### Goal of the exercise
Pull out all lines from the listing below in which the word "Treat" appears.

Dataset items
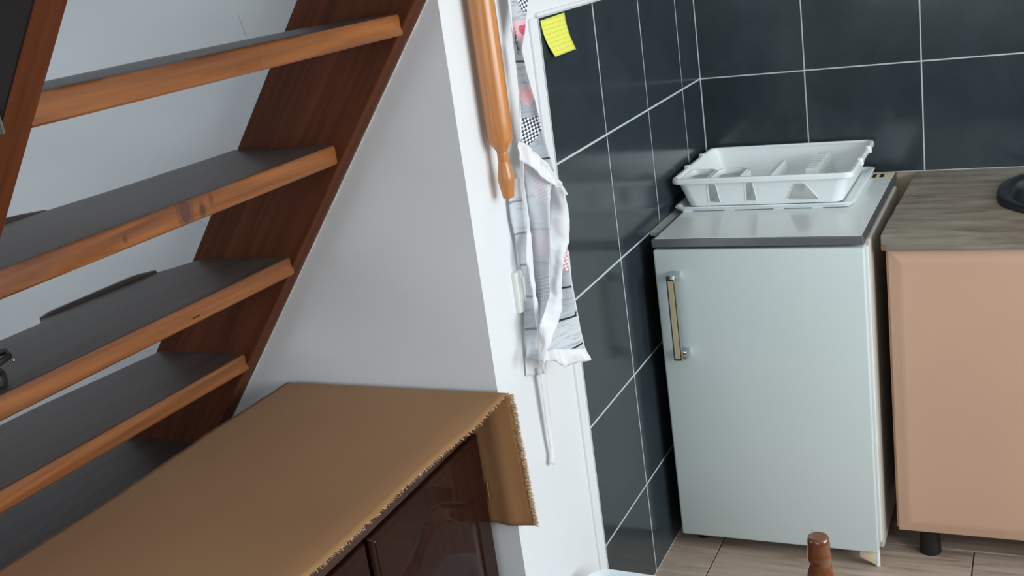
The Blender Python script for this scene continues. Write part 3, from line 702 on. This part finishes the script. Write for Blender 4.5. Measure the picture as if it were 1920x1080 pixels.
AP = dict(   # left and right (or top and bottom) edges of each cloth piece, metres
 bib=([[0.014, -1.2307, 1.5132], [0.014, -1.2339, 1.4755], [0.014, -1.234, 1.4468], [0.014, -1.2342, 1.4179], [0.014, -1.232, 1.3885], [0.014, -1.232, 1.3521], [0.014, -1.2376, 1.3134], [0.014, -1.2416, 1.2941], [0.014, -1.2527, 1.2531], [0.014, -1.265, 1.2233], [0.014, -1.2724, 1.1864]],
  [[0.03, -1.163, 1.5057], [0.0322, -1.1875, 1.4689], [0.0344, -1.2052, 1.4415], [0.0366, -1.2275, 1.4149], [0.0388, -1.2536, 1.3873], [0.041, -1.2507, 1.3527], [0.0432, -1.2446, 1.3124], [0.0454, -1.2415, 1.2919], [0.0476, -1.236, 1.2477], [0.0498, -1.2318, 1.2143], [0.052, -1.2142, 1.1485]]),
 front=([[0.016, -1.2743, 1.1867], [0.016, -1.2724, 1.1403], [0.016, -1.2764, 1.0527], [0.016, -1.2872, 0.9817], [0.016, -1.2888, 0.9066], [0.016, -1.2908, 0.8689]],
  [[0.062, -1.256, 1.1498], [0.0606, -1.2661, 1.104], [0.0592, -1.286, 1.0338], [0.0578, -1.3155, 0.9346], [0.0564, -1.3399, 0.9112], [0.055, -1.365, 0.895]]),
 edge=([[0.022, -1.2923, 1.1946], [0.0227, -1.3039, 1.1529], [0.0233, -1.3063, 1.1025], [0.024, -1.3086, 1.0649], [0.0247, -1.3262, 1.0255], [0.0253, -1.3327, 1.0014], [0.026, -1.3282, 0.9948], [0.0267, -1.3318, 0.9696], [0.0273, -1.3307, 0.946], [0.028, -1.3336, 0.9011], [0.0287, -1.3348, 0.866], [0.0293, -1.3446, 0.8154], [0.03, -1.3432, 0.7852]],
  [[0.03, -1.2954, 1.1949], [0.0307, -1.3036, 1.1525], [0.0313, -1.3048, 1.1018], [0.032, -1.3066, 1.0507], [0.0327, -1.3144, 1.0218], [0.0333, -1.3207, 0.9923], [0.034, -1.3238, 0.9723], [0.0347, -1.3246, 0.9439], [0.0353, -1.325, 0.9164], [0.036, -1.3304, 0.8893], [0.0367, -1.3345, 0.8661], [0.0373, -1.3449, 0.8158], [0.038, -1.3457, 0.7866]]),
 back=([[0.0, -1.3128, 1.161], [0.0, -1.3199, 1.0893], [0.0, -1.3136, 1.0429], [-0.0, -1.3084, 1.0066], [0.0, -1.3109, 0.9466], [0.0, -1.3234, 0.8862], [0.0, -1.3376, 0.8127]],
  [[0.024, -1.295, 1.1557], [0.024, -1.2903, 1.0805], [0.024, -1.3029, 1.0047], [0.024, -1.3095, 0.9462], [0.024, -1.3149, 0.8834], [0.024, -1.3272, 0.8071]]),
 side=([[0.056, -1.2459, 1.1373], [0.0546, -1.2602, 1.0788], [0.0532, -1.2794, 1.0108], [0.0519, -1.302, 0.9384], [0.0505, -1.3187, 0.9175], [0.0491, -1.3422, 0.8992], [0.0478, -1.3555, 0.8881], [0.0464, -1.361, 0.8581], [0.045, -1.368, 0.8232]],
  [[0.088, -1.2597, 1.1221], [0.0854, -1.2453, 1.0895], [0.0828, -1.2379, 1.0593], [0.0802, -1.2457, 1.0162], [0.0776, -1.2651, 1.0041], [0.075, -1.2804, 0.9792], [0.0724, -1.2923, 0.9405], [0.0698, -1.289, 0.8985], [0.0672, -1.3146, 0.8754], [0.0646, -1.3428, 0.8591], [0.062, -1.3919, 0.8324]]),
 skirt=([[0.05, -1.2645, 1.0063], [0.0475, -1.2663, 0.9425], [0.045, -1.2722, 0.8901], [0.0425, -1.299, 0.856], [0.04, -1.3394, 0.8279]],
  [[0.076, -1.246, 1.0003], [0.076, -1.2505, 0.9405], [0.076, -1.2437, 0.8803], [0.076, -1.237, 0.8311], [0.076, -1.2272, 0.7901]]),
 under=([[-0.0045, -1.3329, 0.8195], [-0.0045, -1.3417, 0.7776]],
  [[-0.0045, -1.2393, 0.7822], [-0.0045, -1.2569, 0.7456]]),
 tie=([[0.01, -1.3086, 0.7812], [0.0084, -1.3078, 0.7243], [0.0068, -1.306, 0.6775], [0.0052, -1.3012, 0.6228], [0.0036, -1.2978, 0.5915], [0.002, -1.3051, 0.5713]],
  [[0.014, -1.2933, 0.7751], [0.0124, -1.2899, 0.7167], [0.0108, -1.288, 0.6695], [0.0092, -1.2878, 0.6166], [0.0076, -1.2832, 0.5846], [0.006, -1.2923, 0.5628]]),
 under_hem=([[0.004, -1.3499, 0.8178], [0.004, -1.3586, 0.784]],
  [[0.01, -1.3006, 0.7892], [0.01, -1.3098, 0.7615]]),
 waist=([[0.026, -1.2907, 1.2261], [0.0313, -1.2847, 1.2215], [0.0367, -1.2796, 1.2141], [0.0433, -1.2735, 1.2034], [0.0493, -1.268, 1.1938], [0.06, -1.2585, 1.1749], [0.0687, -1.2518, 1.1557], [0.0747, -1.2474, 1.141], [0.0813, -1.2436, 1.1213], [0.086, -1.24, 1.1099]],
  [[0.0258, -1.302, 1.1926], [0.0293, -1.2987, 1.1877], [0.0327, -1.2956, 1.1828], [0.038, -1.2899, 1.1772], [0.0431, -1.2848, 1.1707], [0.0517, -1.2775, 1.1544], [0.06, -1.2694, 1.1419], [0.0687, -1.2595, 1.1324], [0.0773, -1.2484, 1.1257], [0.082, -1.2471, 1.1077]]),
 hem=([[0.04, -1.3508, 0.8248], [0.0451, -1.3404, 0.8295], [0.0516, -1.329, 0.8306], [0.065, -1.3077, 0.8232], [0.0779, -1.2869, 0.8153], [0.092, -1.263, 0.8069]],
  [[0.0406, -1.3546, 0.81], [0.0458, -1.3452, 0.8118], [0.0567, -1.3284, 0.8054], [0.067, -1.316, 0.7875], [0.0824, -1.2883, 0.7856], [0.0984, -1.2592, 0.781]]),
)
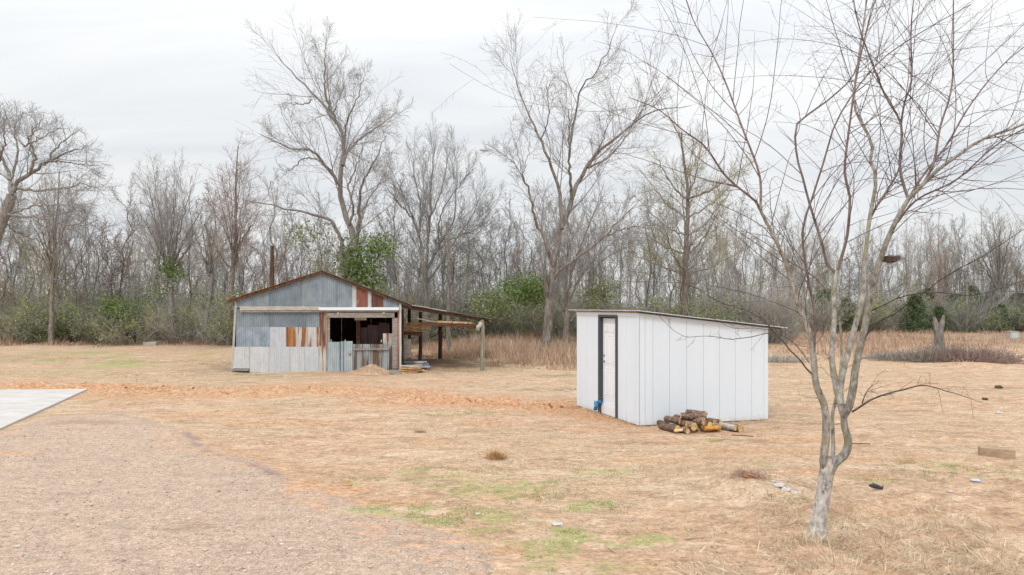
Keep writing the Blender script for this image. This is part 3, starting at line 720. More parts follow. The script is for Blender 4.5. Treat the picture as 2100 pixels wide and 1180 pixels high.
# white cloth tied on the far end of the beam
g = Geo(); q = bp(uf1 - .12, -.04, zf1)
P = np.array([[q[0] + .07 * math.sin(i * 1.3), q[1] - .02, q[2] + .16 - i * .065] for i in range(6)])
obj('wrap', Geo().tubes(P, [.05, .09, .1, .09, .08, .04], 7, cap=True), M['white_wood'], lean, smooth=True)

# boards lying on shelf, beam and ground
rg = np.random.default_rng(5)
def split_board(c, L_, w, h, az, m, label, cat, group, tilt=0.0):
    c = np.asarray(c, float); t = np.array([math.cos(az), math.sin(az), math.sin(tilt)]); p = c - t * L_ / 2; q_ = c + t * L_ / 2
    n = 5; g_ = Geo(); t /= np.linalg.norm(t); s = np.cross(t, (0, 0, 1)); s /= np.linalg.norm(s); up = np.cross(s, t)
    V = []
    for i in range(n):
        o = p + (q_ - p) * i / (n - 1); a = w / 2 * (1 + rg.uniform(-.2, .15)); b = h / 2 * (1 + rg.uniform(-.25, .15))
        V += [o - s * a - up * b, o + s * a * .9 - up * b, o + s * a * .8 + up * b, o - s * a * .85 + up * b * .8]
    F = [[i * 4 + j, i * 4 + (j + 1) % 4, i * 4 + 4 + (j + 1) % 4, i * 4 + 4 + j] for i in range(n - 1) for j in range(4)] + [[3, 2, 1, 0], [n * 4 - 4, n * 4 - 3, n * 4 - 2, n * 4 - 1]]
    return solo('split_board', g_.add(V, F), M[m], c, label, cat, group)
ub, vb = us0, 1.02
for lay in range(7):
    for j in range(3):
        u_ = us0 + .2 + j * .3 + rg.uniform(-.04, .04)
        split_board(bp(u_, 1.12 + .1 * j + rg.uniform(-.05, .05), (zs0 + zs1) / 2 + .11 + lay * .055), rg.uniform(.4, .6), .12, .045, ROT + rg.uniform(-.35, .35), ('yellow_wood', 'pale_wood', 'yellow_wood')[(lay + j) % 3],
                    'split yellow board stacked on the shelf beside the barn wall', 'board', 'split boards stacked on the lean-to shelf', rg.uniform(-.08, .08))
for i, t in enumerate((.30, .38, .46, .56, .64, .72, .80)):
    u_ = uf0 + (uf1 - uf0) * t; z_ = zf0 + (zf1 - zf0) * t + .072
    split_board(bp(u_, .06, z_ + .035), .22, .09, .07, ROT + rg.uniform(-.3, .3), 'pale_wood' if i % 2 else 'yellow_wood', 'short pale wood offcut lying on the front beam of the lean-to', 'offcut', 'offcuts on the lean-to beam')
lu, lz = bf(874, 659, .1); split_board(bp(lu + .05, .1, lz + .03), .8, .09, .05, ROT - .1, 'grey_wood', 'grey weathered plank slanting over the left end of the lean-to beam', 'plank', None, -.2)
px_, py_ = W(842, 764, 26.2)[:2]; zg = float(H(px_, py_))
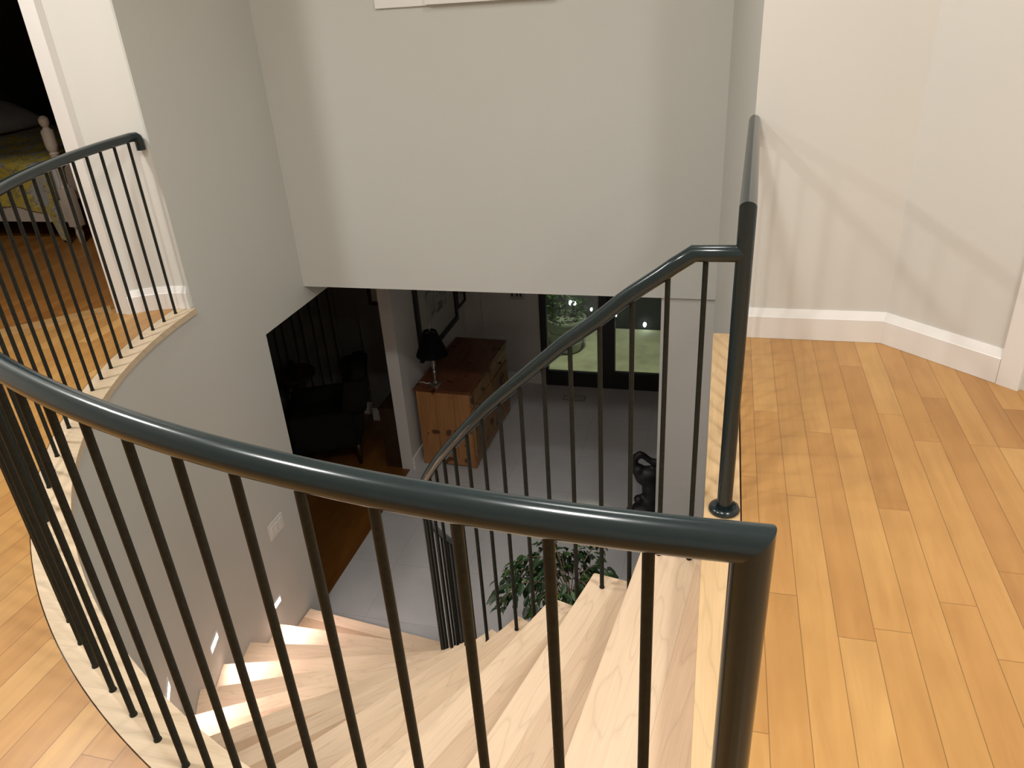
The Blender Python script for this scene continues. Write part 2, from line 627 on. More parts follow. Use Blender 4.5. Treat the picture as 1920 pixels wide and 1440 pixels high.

### Finished answer
Keep writing the Blender script for this image. This is part 3, starting at line 720. More parts follow. The script is for Blender 4.5. Treat the picture as 2100 pixels wide and 1180 pixels high.
The Blender Python script for this scene continues. Write part 2, from line 627 on. More parts follow. Use Blender 4.5. Treat the picture as 1920 pixels wide and 1440 pixels high.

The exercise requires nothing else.